What you are asked to do: Only the lines from the first one through the line with "for k, (p, l)" should be printed, exactly as they appear.

Supplied data:
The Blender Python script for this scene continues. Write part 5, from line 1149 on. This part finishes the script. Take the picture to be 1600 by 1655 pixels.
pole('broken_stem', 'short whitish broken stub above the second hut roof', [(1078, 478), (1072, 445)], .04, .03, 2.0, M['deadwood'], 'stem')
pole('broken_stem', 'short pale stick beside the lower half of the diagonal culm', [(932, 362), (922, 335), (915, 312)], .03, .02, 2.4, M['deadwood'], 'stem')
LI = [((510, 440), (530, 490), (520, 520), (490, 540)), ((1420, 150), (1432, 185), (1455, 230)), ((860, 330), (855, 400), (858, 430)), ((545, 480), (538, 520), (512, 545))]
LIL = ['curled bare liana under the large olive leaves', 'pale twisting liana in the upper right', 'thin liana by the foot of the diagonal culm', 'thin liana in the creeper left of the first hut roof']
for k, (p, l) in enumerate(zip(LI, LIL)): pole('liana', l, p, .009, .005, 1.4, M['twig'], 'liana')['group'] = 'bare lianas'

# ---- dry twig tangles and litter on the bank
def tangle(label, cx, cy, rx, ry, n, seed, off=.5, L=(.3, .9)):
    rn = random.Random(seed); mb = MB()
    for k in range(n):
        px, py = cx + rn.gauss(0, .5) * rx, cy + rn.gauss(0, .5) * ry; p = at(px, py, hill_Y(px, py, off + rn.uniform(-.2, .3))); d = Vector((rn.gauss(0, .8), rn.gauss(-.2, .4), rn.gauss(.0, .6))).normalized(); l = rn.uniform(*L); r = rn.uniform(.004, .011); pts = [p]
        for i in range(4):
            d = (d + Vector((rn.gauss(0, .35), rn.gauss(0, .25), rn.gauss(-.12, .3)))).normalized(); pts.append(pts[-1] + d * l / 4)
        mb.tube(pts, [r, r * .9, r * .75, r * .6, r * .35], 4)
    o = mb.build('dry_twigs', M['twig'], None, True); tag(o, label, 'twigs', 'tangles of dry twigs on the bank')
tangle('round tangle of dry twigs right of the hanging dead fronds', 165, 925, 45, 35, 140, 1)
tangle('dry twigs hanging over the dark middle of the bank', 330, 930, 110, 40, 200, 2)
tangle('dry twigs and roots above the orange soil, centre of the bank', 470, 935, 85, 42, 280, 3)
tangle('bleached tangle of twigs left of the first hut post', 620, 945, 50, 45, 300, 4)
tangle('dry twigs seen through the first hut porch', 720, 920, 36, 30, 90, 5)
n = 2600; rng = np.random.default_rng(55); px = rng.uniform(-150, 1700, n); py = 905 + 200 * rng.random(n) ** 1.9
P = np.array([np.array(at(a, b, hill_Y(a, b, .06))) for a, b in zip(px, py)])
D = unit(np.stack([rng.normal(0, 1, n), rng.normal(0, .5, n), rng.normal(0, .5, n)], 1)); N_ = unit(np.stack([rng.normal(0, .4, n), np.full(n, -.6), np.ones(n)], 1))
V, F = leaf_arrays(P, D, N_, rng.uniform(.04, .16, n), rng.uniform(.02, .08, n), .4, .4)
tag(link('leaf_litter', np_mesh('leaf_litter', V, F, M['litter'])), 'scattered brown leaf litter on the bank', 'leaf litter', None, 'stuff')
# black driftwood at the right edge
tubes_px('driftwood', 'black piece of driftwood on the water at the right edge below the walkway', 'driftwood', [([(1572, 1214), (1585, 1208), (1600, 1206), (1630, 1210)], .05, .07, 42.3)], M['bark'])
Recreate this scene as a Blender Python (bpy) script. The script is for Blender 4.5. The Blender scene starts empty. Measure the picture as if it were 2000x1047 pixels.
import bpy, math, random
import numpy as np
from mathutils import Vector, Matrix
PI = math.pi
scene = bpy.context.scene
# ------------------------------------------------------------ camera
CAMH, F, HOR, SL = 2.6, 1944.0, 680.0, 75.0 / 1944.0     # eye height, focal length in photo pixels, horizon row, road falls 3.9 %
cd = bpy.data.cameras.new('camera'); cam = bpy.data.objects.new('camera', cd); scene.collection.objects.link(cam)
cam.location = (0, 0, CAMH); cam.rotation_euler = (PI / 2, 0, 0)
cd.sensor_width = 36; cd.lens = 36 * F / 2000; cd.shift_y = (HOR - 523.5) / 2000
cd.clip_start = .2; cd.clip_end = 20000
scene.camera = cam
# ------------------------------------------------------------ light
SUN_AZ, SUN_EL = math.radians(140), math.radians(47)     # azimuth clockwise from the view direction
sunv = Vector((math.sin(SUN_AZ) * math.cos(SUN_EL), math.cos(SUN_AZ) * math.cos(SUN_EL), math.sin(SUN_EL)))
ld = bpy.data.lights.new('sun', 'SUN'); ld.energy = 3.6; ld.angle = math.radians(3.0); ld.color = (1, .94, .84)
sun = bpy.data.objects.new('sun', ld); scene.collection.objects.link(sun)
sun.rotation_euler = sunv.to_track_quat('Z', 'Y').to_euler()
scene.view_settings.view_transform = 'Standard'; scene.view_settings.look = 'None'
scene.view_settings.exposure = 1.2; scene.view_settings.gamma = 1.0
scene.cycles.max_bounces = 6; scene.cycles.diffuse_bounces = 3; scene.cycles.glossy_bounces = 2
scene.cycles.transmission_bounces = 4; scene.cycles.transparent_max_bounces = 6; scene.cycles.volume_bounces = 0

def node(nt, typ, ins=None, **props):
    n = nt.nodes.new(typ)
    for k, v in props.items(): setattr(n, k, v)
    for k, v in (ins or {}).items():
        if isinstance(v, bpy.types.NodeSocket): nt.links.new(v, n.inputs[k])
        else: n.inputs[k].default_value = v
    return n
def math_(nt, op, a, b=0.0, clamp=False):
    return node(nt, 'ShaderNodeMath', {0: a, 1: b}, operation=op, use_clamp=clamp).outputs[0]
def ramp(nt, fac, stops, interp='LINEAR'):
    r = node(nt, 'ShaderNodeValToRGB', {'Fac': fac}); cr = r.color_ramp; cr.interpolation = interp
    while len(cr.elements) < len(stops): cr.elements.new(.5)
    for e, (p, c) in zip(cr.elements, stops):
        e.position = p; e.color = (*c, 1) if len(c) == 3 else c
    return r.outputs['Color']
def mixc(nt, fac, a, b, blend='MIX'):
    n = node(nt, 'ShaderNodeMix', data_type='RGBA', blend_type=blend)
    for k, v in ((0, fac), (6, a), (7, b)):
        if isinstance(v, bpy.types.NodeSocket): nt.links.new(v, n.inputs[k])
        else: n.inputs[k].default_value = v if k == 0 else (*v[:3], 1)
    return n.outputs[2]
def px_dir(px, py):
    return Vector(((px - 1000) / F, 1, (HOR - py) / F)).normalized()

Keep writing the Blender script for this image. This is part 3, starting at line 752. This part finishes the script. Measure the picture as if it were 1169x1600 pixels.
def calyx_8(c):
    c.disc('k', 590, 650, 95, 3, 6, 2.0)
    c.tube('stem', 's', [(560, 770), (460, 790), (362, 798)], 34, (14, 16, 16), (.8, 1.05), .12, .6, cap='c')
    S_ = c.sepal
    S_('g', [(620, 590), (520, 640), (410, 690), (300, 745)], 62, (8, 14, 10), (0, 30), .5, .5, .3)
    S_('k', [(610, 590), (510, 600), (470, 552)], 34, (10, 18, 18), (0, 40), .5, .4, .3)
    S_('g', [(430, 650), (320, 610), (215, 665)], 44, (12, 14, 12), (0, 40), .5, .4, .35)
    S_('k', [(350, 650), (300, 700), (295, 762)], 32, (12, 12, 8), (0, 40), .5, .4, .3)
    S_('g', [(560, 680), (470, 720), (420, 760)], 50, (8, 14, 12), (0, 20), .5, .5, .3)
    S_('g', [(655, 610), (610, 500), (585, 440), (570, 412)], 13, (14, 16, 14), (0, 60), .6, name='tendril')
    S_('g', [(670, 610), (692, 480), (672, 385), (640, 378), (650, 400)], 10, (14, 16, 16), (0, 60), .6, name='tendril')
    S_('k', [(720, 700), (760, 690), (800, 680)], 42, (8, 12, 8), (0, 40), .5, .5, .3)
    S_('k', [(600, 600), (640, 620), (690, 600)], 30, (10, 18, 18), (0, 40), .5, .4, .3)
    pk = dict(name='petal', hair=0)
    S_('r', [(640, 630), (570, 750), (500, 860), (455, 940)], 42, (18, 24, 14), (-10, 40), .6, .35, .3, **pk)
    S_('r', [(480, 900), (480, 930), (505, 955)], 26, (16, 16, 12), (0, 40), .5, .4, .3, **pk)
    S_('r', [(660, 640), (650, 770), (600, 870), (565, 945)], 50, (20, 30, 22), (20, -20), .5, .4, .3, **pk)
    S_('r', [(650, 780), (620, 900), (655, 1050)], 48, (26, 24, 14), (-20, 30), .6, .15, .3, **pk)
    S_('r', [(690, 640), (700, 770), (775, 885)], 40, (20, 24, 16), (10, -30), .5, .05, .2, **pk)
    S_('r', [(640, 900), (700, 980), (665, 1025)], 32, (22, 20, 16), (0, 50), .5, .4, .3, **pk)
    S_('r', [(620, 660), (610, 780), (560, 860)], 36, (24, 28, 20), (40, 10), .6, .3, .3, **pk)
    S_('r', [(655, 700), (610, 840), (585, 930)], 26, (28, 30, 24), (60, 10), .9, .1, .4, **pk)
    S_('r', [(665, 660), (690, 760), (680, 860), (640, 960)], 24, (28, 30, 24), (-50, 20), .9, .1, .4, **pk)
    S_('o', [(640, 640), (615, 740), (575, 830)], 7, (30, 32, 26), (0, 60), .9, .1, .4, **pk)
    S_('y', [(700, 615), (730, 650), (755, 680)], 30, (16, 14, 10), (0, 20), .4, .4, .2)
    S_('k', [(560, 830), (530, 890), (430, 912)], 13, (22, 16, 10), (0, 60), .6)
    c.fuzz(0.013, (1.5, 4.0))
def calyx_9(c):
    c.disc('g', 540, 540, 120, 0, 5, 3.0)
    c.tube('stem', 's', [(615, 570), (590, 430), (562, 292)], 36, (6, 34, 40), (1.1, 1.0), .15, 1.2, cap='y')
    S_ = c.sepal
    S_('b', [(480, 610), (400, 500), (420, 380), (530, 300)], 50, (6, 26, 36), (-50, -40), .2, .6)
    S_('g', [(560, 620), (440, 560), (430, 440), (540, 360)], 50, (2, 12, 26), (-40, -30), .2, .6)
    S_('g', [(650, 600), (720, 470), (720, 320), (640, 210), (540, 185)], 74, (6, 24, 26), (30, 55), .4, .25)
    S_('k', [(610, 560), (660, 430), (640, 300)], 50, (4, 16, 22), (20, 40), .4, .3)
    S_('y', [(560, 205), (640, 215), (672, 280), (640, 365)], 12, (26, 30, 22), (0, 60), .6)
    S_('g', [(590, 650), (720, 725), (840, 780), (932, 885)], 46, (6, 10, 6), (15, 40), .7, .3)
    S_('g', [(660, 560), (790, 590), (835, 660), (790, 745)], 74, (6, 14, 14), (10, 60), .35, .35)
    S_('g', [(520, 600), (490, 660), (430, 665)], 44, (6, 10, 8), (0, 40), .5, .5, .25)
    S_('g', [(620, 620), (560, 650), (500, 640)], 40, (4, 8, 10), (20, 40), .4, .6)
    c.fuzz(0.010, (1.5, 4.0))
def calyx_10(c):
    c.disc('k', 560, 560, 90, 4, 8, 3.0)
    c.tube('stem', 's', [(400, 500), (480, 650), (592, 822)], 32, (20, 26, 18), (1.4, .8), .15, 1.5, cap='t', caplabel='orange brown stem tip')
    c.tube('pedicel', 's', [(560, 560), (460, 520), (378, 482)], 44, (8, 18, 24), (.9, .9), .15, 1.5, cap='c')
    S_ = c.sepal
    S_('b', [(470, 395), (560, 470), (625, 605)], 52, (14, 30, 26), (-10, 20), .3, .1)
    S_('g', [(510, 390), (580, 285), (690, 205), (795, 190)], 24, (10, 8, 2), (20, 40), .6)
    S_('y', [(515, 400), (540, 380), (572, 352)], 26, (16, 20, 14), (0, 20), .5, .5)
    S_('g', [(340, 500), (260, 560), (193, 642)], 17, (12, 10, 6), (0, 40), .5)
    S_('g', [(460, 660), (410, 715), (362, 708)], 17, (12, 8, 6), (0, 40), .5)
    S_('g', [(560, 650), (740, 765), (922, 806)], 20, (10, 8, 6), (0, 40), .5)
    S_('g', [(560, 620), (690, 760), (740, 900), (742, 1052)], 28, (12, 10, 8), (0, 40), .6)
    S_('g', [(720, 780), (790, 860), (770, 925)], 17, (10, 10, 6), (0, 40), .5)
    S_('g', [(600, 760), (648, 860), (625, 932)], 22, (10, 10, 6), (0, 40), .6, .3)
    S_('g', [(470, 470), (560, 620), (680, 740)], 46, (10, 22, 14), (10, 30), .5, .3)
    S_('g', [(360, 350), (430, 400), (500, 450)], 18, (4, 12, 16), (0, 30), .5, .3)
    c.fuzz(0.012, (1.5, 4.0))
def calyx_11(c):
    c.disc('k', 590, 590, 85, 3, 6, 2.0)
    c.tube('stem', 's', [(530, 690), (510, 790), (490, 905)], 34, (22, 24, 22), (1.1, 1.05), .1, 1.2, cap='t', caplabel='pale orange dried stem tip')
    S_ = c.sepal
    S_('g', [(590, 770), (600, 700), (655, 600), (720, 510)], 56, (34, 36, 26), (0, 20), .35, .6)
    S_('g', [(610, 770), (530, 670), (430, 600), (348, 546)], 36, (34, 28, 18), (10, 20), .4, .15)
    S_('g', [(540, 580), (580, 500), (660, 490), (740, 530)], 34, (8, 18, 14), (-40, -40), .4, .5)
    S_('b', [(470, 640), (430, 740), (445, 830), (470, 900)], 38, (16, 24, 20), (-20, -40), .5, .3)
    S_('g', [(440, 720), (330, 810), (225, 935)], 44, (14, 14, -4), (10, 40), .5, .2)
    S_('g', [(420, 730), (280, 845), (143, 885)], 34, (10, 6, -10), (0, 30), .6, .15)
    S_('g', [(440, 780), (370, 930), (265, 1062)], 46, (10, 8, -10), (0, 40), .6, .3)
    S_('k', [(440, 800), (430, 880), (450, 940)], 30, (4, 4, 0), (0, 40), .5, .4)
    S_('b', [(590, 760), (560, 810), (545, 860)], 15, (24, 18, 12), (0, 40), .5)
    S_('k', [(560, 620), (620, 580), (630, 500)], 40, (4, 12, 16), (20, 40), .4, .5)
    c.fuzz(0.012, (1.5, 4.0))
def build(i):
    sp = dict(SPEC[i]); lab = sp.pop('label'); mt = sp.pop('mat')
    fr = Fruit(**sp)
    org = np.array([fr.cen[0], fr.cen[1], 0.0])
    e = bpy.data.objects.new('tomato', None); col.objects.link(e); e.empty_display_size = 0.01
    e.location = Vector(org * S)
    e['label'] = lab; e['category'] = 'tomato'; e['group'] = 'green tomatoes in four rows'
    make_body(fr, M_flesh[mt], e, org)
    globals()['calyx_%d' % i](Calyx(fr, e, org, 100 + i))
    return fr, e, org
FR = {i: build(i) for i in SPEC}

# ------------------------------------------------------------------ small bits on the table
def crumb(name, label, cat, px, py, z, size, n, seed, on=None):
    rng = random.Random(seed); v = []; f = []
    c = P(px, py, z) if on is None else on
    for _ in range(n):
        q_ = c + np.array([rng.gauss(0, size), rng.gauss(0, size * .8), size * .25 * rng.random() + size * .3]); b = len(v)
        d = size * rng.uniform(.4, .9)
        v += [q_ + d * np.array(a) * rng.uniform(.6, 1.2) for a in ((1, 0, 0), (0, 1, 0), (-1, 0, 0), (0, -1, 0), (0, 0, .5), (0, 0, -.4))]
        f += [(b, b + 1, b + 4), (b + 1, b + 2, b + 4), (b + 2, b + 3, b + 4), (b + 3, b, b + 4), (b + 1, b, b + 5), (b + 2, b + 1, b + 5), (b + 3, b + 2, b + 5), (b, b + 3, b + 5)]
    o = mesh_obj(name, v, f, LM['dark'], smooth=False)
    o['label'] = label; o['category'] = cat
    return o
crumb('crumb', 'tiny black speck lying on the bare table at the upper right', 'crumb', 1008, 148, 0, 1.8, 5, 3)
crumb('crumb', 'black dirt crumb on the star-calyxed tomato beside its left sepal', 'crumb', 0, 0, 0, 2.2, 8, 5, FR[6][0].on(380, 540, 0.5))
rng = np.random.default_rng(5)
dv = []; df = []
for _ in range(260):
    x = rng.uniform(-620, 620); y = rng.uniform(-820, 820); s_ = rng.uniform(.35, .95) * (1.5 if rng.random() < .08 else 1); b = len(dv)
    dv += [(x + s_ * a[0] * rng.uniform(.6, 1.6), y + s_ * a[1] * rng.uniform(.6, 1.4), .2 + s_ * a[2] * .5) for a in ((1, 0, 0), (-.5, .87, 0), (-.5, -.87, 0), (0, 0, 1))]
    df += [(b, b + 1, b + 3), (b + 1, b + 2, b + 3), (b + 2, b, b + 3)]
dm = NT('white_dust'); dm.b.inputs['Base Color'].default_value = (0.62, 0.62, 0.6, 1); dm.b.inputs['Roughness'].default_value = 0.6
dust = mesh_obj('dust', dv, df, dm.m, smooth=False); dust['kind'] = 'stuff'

Written solution:
The Blender Python script for this scene continues. Write part 5, from line 1149 on. This part finishes the script. Take the picture to be 1600 by 1655 pixels.
pole('broken_stem', 'short whitish broken stub above the second hut roof', [(1078, 478), (1072, 445)], .04, .03, 2.0, M['deadwood'], 'stem')
pole('broken_stem', 'short pale stick beside the lower half of the diagonal culm', [(932, 362), (922, 335), (915, 312)], .03, .02, 2.4, M['deadwood'], 'stem')
LI = [((510, 440), (530, 490), (520, 520), (490, 540)), ((1420, 150), (1432, 185), (1455, 230)), ((860, 330), (855, 400), (858, 430)), ((545, 480), (538, 520), (512, 545))]
LIL = ['curled bare liana under the large olive leaves', 'pale twisting liana in the upper right', 'thin liana by the foot of the diagonal culm', 'thin liana in the creeper left of the first hut roof']
for k, (p, l) in enumerate(zip(LI, LIL)): pole('liana', l, p, .009, .005, 1.4, M['twig'], 'liana')['group'] = 'bare lianas'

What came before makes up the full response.